ASSIGNMENTS

Week 4

Embedded Programming

Group Assignment

Compare the performance and development workflows for other architectures.

Microcontrollers

For this assignment we compared build and performance of three microcontrollers:

  1. Atmega 328
  2. ESP32
  3. ATTiny412

Basic Specs Comparison

Atmega 383

ESP32

ATTiny 412

CPU

8-bit AVR

32-bit

8-bit AVR

Max Clock

20MHz

2.4GHz

20MHz

Flash

32Kb

4Mb

4Kb

SRAM

2Kb

400Kb

256b

EEPROM

1Kb

384Kb

128b

UART/USART Capability

Yes

Yes

Yes

I2C Capability

Yes

Yes

Yes

SPI Capability

Yes

Yes

Yes

Wifi Capability

No

Yes

No

Bluetooth Capability

No

Yes

No

Atmega 328 (Via Arduino Uno)

The ATmega328, is an 8-bit AVR microcontroller which provides a relatively modest computing capability with a maximum clock speed of 20 MHz. It offers 32 KB of flash memory for program storage and 2 KB of SRAM for data manipulation. While it includes 1 KB of EEPROM for non-volatile data storage, it supports only one UART and offers basic SPI capabilities. Notably, it lacks Wi-Fi and Bluetooth capability, making it unsuitable for IoT applications that require wireless connectivity.

ESP32 (Via XIAO ESP32C3)

While the ESP32 (Via XIAO ESP32C3) is a powerhouse with a dual-core 32-bit Tensilica LX6 microcontroller running at speeds of up to 2.4 GHz. It provides ample resources, typically boasting 4 MB of flash memory and 400 KB or more of SRAM. It supports multiple UARTs and SPI interfaces, making it versatile for various communication tasks. Additionally, the ESP32 includes built-in Bluetooth and Wi-Fi capabilities, making it an excellent choice for IoT projects requiring wireless connectivity.

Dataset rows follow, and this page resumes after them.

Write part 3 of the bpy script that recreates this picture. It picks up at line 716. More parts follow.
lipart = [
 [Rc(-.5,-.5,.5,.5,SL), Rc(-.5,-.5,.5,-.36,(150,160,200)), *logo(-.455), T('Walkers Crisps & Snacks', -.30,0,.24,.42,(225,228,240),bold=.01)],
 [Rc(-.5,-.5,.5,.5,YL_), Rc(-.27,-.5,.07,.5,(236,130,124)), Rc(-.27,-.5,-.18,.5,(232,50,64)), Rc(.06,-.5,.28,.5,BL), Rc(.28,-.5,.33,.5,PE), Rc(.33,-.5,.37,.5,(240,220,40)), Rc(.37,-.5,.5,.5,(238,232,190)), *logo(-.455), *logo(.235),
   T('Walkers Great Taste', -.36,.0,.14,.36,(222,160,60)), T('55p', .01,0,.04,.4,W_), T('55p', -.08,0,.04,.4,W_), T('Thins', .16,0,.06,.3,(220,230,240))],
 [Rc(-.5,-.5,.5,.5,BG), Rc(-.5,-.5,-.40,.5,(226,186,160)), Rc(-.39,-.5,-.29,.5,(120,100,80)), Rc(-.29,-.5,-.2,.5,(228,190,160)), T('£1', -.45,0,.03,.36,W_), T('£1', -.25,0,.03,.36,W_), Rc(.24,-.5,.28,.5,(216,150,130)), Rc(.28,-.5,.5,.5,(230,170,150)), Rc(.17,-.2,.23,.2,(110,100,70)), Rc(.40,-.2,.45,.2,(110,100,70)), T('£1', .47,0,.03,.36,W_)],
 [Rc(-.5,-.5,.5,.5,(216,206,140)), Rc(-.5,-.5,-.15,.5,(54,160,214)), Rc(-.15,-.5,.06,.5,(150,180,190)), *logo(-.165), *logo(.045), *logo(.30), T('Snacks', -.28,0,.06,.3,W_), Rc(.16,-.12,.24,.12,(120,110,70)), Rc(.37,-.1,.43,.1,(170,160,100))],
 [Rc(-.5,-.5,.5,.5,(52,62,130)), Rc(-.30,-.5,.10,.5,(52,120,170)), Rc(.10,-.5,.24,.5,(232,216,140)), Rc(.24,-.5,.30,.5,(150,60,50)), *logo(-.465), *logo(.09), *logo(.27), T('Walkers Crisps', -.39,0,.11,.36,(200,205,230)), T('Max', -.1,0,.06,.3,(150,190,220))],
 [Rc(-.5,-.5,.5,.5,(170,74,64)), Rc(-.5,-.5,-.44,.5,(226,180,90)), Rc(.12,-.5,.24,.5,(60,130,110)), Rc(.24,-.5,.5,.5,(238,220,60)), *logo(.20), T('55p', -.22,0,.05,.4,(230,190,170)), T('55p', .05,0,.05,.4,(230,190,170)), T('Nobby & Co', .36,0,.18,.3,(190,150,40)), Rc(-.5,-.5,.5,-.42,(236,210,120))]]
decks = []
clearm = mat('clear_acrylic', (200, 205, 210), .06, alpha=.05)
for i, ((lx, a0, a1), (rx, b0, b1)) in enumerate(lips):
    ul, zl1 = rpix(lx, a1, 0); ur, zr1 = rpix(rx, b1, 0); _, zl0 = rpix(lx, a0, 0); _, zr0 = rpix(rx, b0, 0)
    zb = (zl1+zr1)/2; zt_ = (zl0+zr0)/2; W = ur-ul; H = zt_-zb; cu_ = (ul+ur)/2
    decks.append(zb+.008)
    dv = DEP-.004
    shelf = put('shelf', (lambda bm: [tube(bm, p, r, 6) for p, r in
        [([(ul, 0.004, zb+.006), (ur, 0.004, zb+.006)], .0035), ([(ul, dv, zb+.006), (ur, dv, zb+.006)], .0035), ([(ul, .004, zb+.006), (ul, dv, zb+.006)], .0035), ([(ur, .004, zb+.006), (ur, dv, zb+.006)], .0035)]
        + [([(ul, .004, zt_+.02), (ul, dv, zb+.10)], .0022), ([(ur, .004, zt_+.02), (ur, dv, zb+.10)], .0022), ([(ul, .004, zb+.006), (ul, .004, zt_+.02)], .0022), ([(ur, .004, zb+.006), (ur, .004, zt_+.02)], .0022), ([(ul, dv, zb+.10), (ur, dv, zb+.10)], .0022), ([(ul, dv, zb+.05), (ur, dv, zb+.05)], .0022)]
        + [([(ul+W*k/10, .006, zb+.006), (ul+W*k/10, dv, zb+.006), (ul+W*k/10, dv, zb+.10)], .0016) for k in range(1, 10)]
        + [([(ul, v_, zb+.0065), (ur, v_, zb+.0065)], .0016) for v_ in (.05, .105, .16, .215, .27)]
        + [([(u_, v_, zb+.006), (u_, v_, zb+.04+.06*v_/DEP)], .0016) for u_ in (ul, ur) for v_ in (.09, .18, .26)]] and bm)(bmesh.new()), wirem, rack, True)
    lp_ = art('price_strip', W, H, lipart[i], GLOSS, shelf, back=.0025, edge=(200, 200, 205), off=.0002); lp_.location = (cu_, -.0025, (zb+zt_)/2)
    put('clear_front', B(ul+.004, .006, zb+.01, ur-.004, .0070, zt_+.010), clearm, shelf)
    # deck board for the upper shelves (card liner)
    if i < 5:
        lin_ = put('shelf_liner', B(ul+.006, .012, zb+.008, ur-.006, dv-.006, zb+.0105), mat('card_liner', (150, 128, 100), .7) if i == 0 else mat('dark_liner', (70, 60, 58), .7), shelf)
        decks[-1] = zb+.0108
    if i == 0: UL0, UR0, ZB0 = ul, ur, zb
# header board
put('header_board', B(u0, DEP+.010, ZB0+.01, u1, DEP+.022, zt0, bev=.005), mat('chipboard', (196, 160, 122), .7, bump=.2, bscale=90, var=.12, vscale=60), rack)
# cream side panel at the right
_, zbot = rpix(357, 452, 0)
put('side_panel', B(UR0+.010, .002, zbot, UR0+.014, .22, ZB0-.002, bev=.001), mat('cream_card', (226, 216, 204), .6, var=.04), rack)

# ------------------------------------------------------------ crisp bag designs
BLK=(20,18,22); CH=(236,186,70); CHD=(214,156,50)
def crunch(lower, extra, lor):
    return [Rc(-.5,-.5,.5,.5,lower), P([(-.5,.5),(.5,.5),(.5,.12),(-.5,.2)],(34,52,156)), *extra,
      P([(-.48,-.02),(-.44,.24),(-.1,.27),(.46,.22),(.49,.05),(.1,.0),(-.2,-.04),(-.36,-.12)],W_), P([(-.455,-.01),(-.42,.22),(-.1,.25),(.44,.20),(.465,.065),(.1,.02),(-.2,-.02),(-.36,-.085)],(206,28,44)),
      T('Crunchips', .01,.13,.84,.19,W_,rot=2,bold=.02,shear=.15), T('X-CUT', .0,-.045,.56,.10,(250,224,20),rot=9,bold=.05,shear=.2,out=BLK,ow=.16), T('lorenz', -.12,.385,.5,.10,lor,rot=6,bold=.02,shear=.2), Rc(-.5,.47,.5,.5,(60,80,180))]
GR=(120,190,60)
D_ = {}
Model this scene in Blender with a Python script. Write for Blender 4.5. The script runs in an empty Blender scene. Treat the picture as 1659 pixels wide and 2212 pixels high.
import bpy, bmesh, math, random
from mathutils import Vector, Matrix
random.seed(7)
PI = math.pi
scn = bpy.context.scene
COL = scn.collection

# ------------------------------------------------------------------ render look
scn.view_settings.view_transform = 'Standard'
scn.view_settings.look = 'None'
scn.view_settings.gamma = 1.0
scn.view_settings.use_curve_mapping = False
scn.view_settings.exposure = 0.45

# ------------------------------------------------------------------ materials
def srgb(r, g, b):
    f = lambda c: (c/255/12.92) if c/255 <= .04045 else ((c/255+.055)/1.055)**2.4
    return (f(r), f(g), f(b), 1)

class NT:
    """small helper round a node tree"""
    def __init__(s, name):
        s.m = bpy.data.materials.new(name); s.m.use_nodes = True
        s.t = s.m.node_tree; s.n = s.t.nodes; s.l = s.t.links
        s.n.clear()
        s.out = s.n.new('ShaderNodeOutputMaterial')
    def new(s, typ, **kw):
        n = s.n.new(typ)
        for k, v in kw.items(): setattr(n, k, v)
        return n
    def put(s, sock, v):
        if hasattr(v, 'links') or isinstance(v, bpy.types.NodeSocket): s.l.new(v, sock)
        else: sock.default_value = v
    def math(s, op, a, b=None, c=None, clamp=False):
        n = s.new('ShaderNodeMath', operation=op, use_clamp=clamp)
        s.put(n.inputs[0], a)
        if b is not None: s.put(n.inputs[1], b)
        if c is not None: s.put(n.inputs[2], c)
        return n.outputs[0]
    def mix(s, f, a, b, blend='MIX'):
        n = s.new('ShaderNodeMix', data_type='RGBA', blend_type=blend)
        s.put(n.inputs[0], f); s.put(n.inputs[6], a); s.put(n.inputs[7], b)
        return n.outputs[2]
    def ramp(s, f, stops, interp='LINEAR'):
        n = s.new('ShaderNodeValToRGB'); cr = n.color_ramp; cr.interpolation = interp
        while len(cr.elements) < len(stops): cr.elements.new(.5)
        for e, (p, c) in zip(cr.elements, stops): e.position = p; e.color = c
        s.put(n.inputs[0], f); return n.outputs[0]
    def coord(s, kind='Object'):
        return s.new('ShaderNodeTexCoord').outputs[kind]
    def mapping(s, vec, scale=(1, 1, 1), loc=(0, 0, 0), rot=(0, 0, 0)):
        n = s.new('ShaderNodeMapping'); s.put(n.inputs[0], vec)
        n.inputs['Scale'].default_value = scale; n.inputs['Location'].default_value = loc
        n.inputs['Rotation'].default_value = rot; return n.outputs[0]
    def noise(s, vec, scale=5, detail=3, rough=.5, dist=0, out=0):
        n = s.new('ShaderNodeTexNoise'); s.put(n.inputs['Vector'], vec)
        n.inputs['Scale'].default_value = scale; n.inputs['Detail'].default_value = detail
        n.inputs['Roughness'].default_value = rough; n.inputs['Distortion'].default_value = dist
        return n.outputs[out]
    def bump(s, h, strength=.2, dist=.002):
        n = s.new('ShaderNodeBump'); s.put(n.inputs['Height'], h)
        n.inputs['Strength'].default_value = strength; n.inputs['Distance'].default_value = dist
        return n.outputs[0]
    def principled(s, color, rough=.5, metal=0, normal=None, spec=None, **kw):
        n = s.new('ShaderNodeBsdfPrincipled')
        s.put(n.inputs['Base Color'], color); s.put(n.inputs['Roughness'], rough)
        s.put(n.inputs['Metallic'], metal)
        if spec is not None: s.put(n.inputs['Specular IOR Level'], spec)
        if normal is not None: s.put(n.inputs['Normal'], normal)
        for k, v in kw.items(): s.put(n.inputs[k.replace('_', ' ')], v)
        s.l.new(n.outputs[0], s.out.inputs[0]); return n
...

ATTiny 412 (Via Inhouse Development Board)

Lastly the ATtiny412, while still an 8-bit AVR microcontroller like the ATmega328, is more compact in terms of resources. It features 4 KB of flash memory, 256 b of SRAM, and 128 b of EEPROM, making it suitable for simple, low-power applications. It offers a single USART and basic SPI capabilities but lacks Wi-Fi and Bluetooth support. Its strengths lie in power efficiency and cost-effectiveness for projects with minimal memory and processing requirements.

Speedtest

We covered the basic functionalities and capabilities of the three microprocessors, but we needed to see how well they process and respond. To accomplish this, we did a simple speedtest to check their response time. The speedtest incorporates a simple program being sent to each microprocessor that will check the time it will take to switch from a Low signal to High signal and back to a Low signal. The time taken will be recorded in milli seconds and sent to the Serial Monitor.


            unsigned long start, Total ;
            #define test_pin 4    //assigns pin   
            void setup() {
              Serial.begin(9600); // starts serial
              pinMode(test_pin, OUTPUT); //declares pin as output
            }
            void loop() {
              start = millis();  //starts reading the microprocessors internal timer from 0
              for (int i = 0; i < 10000; i++) {  //constant time readings function
                digitalWrite(test_pin, HIGH);   // sets the pin to output High signal
                digitalWrite(test_pin, LOW);    // sets the pin to output Low signal
              }
              Total = millis() - start ;   //time reading after previous reading
              Serial.print("Switching Time : "); 
              Serial.println(Total);  // displays results on serial monitor
            }
        

The program was first uploaded to the Arduino Uno using the pin 3. The switching time read between 89 and 90 ms.

The program was then uploaded to te XIAO ESP32C3. The test pin was assigned to pin D8 and the switching time read at 10ms.

The program was uploaded to the ATTiny 412 development board. The test pin was assigned to digital pin 4 and the switching time was read at 28 and 27ms.

In summary, the choice among these microcontrollers depends on the specific project needs, with the ATmega328 and ATtiny412 suitable for less resource-intensive tasks, while the ESP32 excels in performance and connectivity for more demanding applications, especially those involving Wi-Fi and IoT functionalities. Although similar architecture, The ATTiny412 responds much faster than ATmega328 on the Arduino Uno board.